Tuesday 5 November 2013

Back to Blogging - but with a moan

I know it's been ages since I last made a blog post, but truth be told, not much has been happening on the knitting/crochet/spinning front.

Progress has been slow over the summer months.

The weather here is grey, damp and dismal and so I'm hoping for a brighter day tomorrow so I can take photos of progress on my grey cardigan (no, I still haven't finished it) and my finished purple/green socks (once I've sewn in the yarn ends).

Now for the moan.

Last Monday I cast on for a new pair of socks.  When I popped into Franklins a few weeks ago to say hello to Lucy, I came out (inevitably) with some yarn and some needle tips.  The yarn I bought was a 100g ball of Regia Mix-it! Color sock yarn.

It knits up very nicely and has bands of different patterns and stripes.  Very jolly and I finished the first sock yesterday morning.

Yesterday evening, I cast on the second sock, knit the toe and started on the foot.  14 rounds later, I came across a knot.

Can you see the knot?

I'm not sure if it's obvious from the photo, but after the knot is a yellow/white patterned stretch of yarn.  The same patterned stretch that I'd just finished knitting before the round of plain green.

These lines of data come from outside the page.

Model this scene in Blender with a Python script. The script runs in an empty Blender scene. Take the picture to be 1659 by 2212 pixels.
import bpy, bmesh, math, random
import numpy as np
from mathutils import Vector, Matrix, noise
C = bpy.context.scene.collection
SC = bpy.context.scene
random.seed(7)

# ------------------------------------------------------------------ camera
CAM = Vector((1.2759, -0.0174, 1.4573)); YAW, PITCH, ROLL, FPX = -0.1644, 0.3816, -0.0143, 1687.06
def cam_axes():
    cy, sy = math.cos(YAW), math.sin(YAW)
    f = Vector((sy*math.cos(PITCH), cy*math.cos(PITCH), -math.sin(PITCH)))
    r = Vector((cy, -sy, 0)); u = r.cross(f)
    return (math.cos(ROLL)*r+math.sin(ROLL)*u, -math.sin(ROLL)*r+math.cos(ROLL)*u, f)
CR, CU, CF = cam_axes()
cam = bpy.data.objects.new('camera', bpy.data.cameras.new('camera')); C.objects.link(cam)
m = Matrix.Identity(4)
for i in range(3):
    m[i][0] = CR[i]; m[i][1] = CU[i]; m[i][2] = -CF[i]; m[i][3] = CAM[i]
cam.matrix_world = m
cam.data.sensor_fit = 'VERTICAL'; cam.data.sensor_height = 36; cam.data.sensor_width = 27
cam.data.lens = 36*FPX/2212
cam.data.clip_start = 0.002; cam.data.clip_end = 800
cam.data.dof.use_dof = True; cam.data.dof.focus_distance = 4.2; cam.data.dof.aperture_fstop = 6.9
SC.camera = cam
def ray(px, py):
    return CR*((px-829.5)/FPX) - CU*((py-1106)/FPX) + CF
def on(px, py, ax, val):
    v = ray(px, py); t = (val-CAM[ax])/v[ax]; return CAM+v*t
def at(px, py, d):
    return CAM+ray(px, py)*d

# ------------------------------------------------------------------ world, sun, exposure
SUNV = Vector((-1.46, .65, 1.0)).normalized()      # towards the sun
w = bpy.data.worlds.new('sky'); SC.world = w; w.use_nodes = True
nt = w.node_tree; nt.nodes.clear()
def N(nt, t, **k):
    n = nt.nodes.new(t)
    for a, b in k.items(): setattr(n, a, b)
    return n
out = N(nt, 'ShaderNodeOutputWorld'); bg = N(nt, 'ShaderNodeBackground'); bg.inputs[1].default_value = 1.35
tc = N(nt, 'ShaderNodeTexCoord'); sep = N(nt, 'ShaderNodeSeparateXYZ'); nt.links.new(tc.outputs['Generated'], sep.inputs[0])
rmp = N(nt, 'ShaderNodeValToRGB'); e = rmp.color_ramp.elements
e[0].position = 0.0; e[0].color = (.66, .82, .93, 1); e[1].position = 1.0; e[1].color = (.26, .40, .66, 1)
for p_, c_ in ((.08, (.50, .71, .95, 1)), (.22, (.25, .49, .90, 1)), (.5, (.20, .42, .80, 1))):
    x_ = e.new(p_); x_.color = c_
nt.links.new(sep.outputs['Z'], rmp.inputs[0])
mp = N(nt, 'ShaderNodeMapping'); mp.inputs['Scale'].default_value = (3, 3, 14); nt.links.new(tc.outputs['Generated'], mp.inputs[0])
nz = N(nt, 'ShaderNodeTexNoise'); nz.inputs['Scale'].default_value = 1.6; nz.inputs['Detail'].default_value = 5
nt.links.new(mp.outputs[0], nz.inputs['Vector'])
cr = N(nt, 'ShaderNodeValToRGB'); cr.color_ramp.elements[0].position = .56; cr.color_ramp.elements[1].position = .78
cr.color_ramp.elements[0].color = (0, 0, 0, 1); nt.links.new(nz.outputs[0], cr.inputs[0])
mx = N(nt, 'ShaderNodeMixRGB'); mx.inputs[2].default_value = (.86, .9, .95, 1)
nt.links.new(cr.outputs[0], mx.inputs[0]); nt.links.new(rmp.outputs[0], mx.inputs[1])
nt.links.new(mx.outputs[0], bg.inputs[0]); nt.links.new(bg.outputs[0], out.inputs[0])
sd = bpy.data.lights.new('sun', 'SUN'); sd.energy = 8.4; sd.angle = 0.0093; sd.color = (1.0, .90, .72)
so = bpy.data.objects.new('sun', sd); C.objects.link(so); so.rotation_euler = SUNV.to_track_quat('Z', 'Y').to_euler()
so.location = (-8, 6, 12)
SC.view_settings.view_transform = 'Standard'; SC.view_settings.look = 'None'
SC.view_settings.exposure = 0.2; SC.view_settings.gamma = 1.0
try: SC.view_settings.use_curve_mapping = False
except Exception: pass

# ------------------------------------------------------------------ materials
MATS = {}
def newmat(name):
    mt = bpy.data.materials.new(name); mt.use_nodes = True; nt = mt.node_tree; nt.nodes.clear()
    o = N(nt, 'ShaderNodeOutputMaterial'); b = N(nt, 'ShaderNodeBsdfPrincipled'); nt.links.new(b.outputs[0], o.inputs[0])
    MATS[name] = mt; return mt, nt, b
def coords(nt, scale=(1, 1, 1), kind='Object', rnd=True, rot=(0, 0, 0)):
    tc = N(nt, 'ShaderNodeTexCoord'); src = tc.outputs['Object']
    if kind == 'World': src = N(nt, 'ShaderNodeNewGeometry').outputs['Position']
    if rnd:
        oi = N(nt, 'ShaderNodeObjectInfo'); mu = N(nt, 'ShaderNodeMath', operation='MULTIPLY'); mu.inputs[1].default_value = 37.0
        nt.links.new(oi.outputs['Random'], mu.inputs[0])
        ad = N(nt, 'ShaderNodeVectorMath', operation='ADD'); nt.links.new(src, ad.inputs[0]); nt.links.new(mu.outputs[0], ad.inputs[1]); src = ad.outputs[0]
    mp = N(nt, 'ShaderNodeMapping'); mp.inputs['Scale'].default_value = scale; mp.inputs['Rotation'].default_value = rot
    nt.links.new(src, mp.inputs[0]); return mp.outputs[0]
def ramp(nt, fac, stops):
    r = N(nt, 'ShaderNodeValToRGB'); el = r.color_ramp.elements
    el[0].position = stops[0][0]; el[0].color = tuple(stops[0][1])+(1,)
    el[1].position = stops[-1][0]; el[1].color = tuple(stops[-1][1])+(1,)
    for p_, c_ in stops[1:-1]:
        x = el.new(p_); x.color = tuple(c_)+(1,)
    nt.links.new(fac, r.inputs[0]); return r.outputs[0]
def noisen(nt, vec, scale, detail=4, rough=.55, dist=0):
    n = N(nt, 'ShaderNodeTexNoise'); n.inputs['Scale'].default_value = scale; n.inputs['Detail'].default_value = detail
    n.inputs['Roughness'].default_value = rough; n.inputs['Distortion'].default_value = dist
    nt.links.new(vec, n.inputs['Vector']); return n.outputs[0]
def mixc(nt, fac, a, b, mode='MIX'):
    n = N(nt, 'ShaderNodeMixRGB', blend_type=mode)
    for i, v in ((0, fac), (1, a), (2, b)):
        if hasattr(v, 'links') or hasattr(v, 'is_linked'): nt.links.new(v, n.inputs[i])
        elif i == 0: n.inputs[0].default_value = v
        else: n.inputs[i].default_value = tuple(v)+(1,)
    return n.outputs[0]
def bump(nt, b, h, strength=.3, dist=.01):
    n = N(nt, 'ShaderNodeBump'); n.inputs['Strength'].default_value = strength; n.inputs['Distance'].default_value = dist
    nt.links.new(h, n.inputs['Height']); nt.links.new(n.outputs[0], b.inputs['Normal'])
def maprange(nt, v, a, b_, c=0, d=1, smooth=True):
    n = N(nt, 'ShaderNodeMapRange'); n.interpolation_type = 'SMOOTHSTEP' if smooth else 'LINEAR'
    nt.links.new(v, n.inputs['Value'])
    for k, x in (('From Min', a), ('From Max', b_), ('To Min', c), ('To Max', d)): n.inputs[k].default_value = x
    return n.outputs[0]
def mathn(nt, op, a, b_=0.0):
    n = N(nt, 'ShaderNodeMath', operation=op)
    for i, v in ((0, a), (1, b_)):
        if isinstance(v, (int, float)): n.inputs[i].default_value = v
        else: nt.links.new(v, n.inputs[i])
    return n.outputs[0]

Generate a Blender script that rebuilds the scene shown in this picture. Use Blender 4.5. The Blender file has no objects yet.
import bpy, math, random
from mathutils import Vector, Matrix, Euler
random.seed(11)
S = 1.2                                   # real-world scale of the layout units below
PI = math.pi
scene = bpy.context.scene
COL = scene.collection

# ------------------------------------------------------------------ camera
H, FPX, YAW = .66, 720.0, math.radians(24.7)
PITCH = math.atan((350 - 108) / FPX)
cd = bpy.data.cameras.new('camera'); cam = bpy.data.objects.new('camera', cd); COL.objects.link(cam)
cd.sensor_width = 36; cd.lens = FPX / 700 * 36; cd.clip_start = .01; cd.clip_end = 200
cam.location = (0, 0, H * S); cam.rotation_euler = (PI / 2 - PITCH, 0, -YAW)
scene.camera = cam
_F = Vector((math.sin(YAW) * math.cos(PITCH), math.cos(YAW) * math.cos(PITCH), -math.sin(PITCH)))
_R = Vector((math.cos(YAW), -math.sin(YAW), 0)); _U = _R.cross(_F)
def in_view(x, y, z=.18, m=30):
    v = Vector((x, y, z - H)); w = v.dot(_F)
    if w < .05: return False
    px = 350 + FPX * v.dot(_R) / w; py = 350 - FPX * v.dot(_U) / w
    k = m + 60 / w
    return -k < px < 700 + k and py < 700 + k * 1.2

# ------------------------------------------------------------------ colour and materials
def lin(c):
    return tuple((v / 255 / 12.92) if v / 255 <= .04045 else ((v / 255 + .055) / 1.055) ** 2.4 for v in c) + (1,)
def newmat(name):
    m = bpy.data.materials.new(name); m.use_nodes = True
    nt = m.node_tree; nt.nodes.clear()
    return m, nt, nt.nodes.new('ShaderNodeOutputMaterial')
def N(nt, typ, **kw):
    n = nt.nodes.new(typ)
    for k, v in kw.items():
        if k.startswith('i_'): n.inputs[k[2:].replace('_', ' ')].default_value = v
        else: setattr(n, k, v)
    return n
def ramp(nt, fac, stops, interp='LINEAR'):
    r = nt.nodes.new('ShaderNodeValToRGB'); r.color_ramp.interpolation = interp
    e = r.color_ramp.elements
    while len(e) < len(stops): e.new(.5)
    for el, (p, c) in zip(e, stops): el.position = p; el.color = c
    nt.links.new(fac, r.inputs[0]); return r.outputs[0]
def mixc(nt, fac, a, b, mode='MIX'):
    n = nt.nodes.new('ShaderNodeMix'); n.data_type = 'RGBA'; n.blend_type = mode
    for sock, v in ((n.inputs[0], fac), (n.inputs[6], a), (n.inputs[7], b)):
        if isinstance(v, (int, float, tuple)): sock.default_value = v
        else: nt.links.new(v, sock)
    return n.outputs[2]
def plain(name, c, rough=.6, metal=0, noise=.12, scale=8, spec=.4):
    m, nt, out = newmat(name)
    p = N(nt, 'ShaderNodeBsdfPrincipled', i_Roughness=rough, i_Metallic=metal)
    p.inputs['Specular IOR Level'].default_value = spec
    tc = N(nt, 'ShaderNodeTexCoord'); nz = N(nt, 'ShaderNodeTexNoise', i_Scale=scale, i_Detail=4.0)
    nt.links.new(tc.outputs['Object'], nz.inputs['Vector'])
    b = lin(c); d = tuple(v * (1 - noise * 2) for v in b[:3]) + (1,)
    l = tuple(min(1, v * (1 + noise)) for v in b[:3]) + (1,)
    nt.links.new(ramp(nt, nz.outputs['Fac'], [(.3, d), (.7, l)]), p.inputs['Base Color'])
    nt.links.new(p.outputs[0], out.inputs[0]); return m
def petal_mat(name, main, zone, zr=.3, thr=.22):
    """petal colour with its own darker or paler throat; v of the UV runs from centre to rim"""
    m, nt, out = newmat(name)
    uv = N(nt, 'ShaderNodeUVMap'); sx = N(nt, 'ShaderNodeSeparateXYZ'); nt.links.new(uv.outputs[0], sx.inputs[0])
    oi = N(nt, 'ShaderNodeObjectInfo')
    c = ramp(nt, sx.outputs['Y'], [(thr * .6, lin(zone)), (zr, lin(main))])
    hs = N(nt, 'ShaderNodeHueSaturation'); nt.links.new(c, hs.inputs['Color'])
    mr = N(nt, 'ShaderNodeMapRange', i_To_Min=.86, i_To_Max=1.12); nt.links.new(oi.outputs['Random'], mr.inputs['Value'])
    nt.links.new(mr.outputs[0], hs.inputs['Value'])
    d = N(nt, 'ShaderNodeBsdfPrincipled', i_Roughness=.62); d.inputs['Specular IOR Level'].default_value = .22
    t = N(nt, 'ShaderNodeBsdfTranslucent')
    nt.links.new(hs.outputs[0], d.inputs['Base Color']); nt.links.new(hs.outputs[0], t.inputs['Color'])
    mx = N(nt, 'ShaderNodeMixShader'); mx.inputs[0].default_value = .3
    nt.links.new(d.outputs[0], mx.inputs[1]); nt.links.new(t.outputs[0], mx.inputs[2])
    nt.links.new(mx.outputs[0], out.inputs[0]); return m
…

Fortunately, I won't have to pull the sock off the needles and start again as I've pulled out a few metres and have found where the yarn should be next so I can join it on, carry on without interrupting the stripe/pattern sequence and  neatly darn the ends in when I've finished.  But that's not the point.  A knot in a ball of yarn isn't the end of the world if the yarn's plain-dyed, or is of a heathery hue, but in self-patterning yarn?


As you can see, it's only a very small amount of yarn that I've had to waste.

However......

What if I was a sock-knitter who likes her patterned hand-knitted socks to be identical and the amount of yarn needed to be wasted was nearly a whole sequence repeat?  What if the yarn after the knot had been wound in the other direction?  I'm not happy with having to waste any of the yarn so I would have been infuriated if I'd had to put in more effort to work out which was the next 'right' bit of yarn to use.

I'm now considering if an e.mail to Regia/Coats would be worth sending.  I'll think about it a bit more I think.